In such a situation, where even the bare minimum provisions have since not been implemented, a major issue that should have been dealt with in the amendment, is city transformation. That is the whole issue of migration. Migration was not even considered in the amendment, hence ensuring peoples’ participation in city-making and governing structures would require incorporation of some of the new elements in city life. 

These new element are Business Process Outsourcing firms (BPOs), Knowledge Process Outsourcing (KPOs), informal structure of employment, platform-based employment or gig workers, cities turning out into education hubs for different kinds of coaching etc. Also, the transformation of traditional and conventional neighbourhoods into gated communities or slum neighbourhoods, the different forms of mobility and so on. The canvas is far too wide for breaking “urban apathy” and finding ways for more active peoples’ participation.

The ‘right to the city’ needs to be revisited. As a concept, this is not just a right to demand certain things from the State but rather a right to shape the city oneself. It means the right to participate in the creation and development of cities and urban environments, which has to come from social movements pushing the agenda for access to urban resources, affordable housing, and public services and aims to empower individuals and groups.  

There has been a colossal failure of the workers’ movements in the cities of India. The workers’ movements, which draw their strength mainly from the formal workforce, have not been able to consider the city as an arena of battle to shape it for their own secure and better future. Despite large mobilisation of workers going on since the 1990s, such mobilisation of the working people has never imagined issues of the cities as their own issues.

What More Should be Done by ECI?

The efforts, as already pointed out, are commendable, but more needs to be done to ensure better voter participation of people at the city level:

-         The informal sector in the cities must be targeted for more significant participation. The city is currently run more informally than through formal institutions. A massive drive needs to be undertaken to ensure the participation of this sector.

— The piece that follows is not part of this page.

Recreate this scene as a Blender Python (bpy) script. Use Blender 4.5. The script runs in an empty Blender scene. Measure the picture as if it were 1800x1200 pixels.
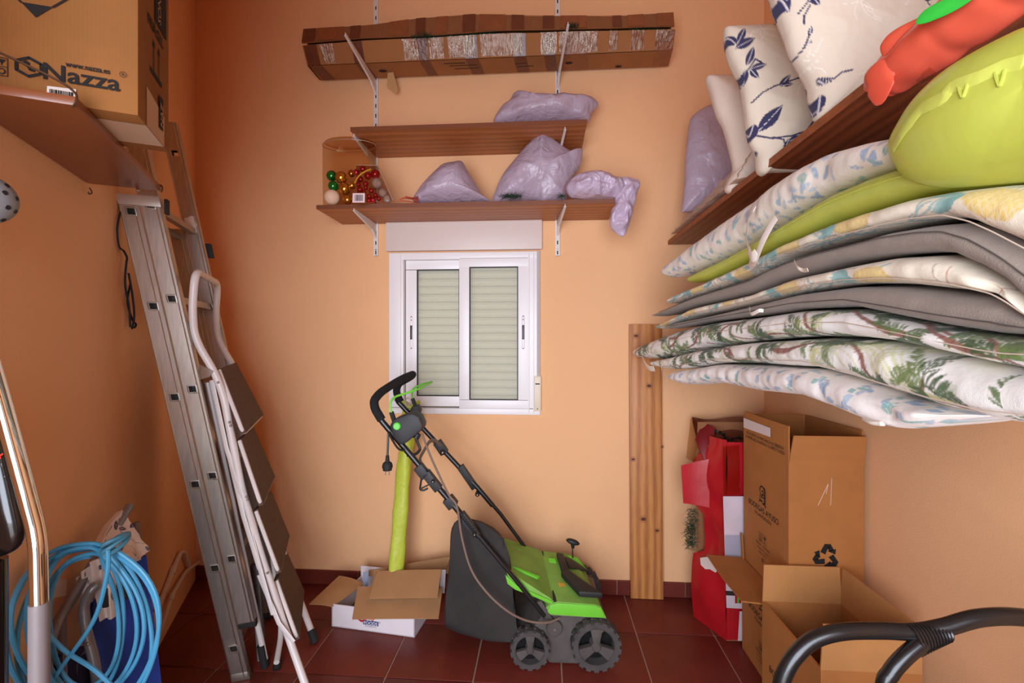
import bpy, bmesh, math, random
import numpy as np
from mathutils import Vector, Matrix, noise
random.seed(7)
V = Vector
sc = bpy.context.scene
COL = sc.collection

# ------------------------------------------------------------------ camera, light, exposure
PSI = math.radians(3.9)          # the photographer looks a little to the left of the room axis
FPX, EYE = 800.0, 1.25
CP, SP = math.cos(PSI), math.sin(PSI)
cam_d = bpy.data.cameras.new('camera'); cam = bpy.data.objects.new('camera', cam_d); COL.objects.link(cam)
cam_d.sensor_width = 36.0; cam_d.lens = 16.0; cam_d.clip_start = 0.02
cam.location = (0, 0, EYE); cam.rotation_euler = (math.pi/2, 0, PSI)
sc.camera = cam
vs = sc.view_settings
vs.view_transform = 'Standard'; vs.look = 'None'; vs.gamma = 1.0; vs.use_curve_mapping = False
vs.exposure = 0.0
sc.cycles.max_bounces = 10; sc.cycles.diffuse_bounces = 6; sc.cycles.transparent_max_bounces = 24
w = bpy.data.worlds.new('world'); sc.world = w; w.use_nodes = True
bg = w.node_tree.nodes['Background']; bg.inputs[0].default_value = (0.85, 0.92, 1.0, 1); bg.inputs[1].default_value = 0.35

def area(name, loc, target, sx, sy, power, col):
    d = bpy.data.lights.new(name, 'AREA'); d.shape = 'RECTANGLE'; d.size = sx; d.size_y = sy; d.energy = power; d.color = col
    o = bpy.data.objects.new(name, d); COL.objects.link(o); o.location = loc
    o.rotation_euler = (V(target)-V(loc)).to_track_quat('-Z', 'Y').to_euler()
    return o
# daylight enters through the doorway at the front left: sky from outside above, and the light thrown up by the terrace
area('doorway_skylight', (-0.2, -1.15, 1.2), (0.3, 1.0, 0.85), 1.8, 1.6, 92, (0.90, 0.98, 1.13))
area('terrace_bounce', (-0.4, -0.9, 0.02), (-0.1, 0.4, 1.0), 1.3, 1.2, 16, (1.0, 0.97, 0.94))

# ------------------------------------------------------------------ viewing geometry: a pixel of the photo -> a point on a real plane
def ray(px, py):
    a = (px-900)/FPX; b = (600-py)/FPX
    return V((a*CP-SP, a*SP+CP, b))
def on(px, py, D=None, x=None, y=None, z=None):
    d = ray(px, py)
    t = D if D is not None else x/d.x if x is not None else y/d.y if y is not None else (z-EYE)/d.z
    return V((0, 0, EYE)) + d*t
def camw(X, D, z): return V((X*CP-D*SP, X*SP+D*CP, z))
CR = V((CP, SP, 0)); CF = V((-SP, CP, 0)); UP = V((0, 0, 1))
LW0 = V((-1.828, 2.285, 0)); LWD = V((-0.442, 0.897, 0)).normalized(); LWN = V((0.897, 0.442, 0)).normalized()
YB, XR = 2.285, 1.069
def onL(px, py, off=0.0):
    d = ray(px, py); t = (LWN.dot(LW0)+off)/LWN.dot(d)
    return V((0, 0, EYE)) + d*t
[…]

This can include the participation of employees and workers’ unions in the sensitisation exercise. 

-         It is seen that those involved in this sector have an arduous task to enrol themselves as voters. Their number in large cities is in millions. Domestic helps, watchmen, security guards, gardeners, and so on fall into this category. 

-         Students are another central area for ensuring greater participation. Holding elections at every college and university campus is vital for ensuring a political atmosphere. There are Lyngdoh Committee recommendations, but these are hardly followed. Why are these suggested? Because a general apolitical environment exists on the campuses. Being apolitical is considered better than being political. Here, by being political, one means being politically conscious. One of the tried and tested ways to break this barrier of a-politicisation is to ensure students’ participation in the democratic process on their campuses. 

-         Engaging urban local bodies is another central area that needs to be addressed. We have seen how people participate more during municipality elections but less during Assemblies or Parliament. There should be a continuous engagement with these bodies.

Lastly, there should an effort to create a political environment akin to what is being done for the Karnataka elections – Electhons -- there is a pressing need for Policthons. This can be a regular exercise wherein residents of cities are engaged, ensuring more participation and politicisation. 

The writer is the former deputy mayor of Shimla, Himachal Pradesh. The views are personal.